▶ [Problem statement]:
Every line below is to be quoted exactly, with nothing added or dropped.

▶ [Raw data]:
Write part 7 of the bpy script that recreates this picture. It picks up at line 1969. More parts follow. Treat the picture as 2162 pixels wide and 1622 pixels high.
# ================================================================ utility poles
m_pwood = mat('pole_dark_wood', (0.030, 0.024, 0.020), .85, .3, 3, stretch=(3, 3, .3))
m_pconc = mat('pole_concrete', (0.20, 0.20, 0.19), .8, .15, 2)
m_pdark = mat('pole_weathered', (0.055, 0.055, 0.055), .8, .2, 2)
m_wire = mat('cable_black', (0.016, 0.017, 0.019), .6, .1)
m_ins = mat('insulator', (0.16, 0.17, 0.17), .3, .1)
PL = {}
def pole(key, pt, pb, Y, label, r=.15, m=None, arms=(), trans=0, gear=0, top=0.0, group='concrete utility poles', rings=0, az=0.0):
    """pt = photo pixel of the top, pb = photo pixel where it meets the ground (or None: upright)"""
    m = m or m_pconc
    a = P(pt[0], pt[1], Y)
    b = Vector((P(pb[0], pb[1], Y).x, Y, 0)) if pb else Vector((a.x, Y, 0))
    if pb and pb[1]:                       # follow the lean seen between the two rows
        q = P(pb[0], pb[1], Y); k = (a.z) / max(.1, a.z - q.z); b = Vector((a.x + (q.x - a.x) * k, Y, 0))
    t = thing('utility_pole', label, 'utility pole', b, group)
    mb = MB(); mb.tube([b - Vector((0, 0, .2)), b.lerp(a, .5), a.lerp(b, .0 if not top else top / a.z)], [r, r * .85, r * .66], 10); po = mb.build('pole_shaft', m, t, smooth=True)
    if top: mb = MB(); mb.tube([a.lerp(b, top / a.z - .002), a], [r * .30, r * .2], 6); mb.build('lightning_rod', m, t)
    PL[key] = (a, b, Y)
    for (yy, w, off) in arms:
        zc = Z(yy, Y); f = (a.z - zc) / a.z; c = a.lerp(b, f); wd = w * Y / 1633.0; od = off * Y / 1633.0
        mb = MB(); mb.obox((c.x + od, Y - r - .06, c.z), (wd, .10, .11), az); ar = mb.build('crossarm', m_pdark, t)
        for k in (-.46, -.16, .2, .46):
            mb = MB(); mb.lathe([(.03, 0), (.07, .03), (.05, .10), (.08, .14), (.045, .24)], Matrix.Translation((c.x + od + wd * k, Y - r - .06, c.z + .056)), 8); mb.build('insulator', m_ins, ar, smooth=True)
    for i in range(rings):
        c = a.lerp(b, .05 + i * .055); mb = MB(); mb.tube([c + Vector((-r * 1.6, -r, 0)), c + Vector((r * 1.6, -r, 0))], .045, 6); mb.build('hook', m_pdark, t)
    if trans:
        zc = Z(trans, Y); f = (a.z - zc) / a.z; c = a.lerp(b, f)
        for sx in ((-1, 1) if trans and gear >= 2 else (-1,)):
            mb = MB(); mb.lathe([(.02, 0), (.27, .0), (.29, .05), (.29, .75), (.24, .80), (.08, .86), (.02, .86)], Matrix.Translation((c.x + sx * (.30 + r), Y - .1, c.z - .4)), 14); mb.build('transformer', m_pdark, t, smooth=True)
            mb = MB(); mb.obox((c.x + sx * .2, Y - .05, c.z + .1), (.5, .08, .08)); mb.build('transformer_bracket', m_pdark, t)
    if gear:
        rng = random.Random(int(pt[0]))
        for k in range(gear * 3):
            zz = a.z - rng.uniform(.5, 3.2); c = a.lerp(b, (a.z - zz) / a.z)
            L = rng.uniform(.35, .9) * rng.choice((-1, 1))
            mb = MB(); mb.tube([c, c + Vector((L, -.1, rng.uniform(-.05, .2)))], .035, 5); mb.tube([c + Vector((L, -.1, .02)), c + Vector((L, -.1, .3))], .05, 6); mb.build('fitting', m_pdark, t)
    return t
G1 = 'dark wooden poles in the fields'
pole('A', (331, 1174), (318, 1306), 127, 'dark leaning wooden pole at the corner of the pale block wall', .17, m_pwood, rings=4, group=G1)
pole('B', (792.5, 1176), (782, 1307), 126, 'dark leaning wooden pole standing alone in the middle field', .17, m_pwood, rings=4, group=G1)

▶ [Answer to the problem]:
Write part 7 of the bpy script that recreates this picture. It picks up at line 1969. More parts follow. Treat the picture as 2162 pixels wide and 1622 pixels high.
# ================================================================ utility poles
m_pwood = mat('pole_dark_wood', (0.030, 0.024, 0.020), .85, .3, 3, stretch=(3, 3, .3))
m_pconc = mat('pole_concrete', (0.20, 0.20, 0.19), .8, .15, 2)
m_pdark = mat('pole_weathered', (0.055, 0.055, 0.055), .8, .2, 2)
m_wire = mat('cable_black', (0.016, 0.017, 0.019), .6, .1)
m_ins = mat('insulator', (0.16, 0.17, 0.17), .3, .1)
PL = {}
def pole(key, pt, pb, Y, label, r=.15, m=None, arms=(), trans=0, gear=0, top=0.0, group='concrete utility poles', rings=0, az=0.0):
    """pt = photo pixel of the top, pb = photo pixel where it meets the ground (or None: upright)"""
    m = m or m_pconc
    a = P(pt[0], pt[1], Y)
    b = Vector((P(pb[0], pb[1], Y).x, Y, 0)) if pb else Vector((a.x, Y, 0))
    if pb and pb[1]:                       # follow the lean seen between the two rows
        q = P(pb[0], pb[1], Y); k = (a.z) / max(.1, a.z - q.z); b = Vector((a.x + (q.x - a.x) * k, Y, 0))
    t = thing('utility_pole', label, 'utility pole', b, group)
    mb = MB(); mb.tube([b - Vector((0, 0, .2)), b.lerp(a, .5), a.lerp(b, .0 if not top else top / a.z)], [r, r * .85, r * .66], 10); po = mb.build('pole_shaft', m, t, smooth=True)
    if top: mb = MB(); mb.tube([a.lerp(b, top / a.z - .002), a], [r * .30, r * .2], 6); mb.build('lightning_rod', m, t)
    PL[key] = (a, b, Y)
    for (yy, w, off) in arms:
        zc = Z(yy, Y); f = (a.z - zc) / a.z; c = a.lerp(b, f); wd = w * Y / 1633.0; od = off * Y / 1633.0
        mb = MB(); mb.obox((c.x + od, Y - r - .06, c.z), (wd, .10, .11), az); ar = mb.build('crossarm', m_pdark, t)
        for k in (-.46, -.16, .2, .46):
            mb = MB(); mb.lathe([(.03, 0), (.07, .03), (.05, .10), (.08, .14), (.045, .24)], Matrix.Translation((c.x + od + wd * k, Y - r - .06, c.z + .056)), 8); mb.build('insulator', m_ins, ar, smooth=True)
    for i in range(rings):
        c = a.lerp(b, .05 + i * .055); mb = MB(); mb.tube([c + Vector((-r * 1.6, -r, 0)), c + Vector((r * 1.6, -r, 0))], .045, 6); mb.build('hook', m_pdark, t)
    if trans:
        zc = Z(trans, Y); f = (a.z - zc) / a.z; c = a.lerp(b, f)
        for sx in ((-1, 1) if trans and gear >= 2 else (-1,)):
            mb = MB(); mb.lathe([(.02, 0), (.27, .0), (.29, .05), (.29, .75), (.24, .80), (.08, .86), (.02, .86)], Matrix.Translation((c.x + sx * (.30 + r), Y - .1, c.z - .4)), 14); mb.build('transformer', m_pdark, t, smooth=True)
            mb = MB(); mb.obox((c.x + sx * .2, Y - .05, c.z + .1), (.5, .08, .08)); mb.build('transformer_bracket', m_pdark, t)
    if gear:
        rng = random.Random(int(pt[0]))
        for k in range(gear * 3):
            zz = a.z - rng.uniform(.5, 3.2); c = a.lerp(b, (a.z - zz) / a.z)
            L = rng.uniform(.35, .9) * rng.choice((-1, 1))
            mb = MB(); mb.tube([c, c + Vector((L, -.1, rng.uniform(-.05, .2)))], .035, 5); mb.tube([c + Vector((L, -.1, .02)), c + Vector((L, -.1, .3))], .05, 6); mb.build('fitting', m_pdark, t)
    return t
G1 = 'dark wooden poles in the fields'
pole('A', (331, 1174), (318, 1306), 127, 'dark leaning wooden pole at the corner of the pale block wall', .17, m_pwood, rings=4, group=G1)
pole('B', (792.5, 1176), (782, 1307), 126, 'dark leaning wooden pole standing alone in the middle field', .17, m_pwood, rings=4, group=G1)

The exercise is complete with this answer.